Markets go up and down and have periods when share prices don’t perform like investors would like. Here are some stats to understand this within the context of history;

  • In the long term, on average, the FTSE All Share moves up or down by more than 1% on 60 days of the year i.e. on nearly a quarter of all trading days.
  • 2017 was notably the calmest year on record. The market moved by more than 1% on only eight days.
  • 2018 has been a normal year so far; in fact it’s been a little quiet in terms of market movements, compared to the average.
  • Every year, the market falls below its peak, at some point. This is a reminder that markets can’t reach new highs every day. Historically, measured on a daily basis, the FTSE All Share spent 95% of the time below its previous peak.
  • The equity market has risen in over 70% of calendar years, with an average return of 16% (stripping out 1975, which was exceptional).
  • The average drawdown during a positive year for equities is -13%. Positive returns have materialised in some cases even where the market was as much as 20% down from its peak during the year.
  • Even in negative years, the final return has usually been a lot better than the lowest point would have suggested.
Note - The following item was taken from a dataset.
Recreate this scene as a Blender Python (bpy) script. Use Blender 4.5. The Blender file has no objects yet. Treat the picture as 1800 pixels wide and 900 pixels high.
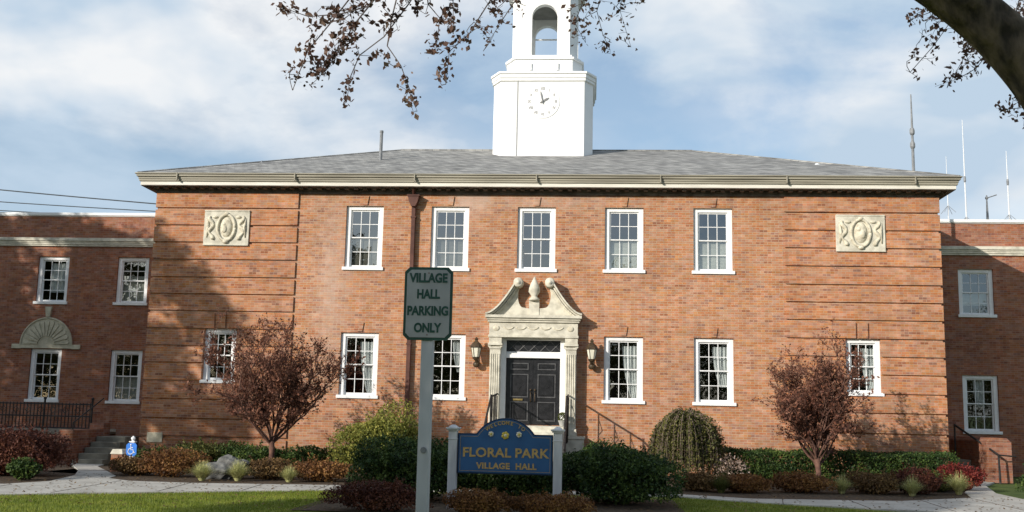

The average market peak-to-trough fall is -26%, but the average return in negative years for equities is only -12%; following market slumps, things usually improve.

Stock Market History

  • There are two outlier years that are highlighted on the above chart, for shock value, and also, as a reminder that great years often follow terrible ones.
  • In 1974, the UK was in the depths of a recession, dealing with miner’s strikes, three-day weeks and an oil crisis.
  • The FTSE All Share crashed by 55% in that year.
  • In 1975, as the economy recovered, the FTSE All Share surged by 140%.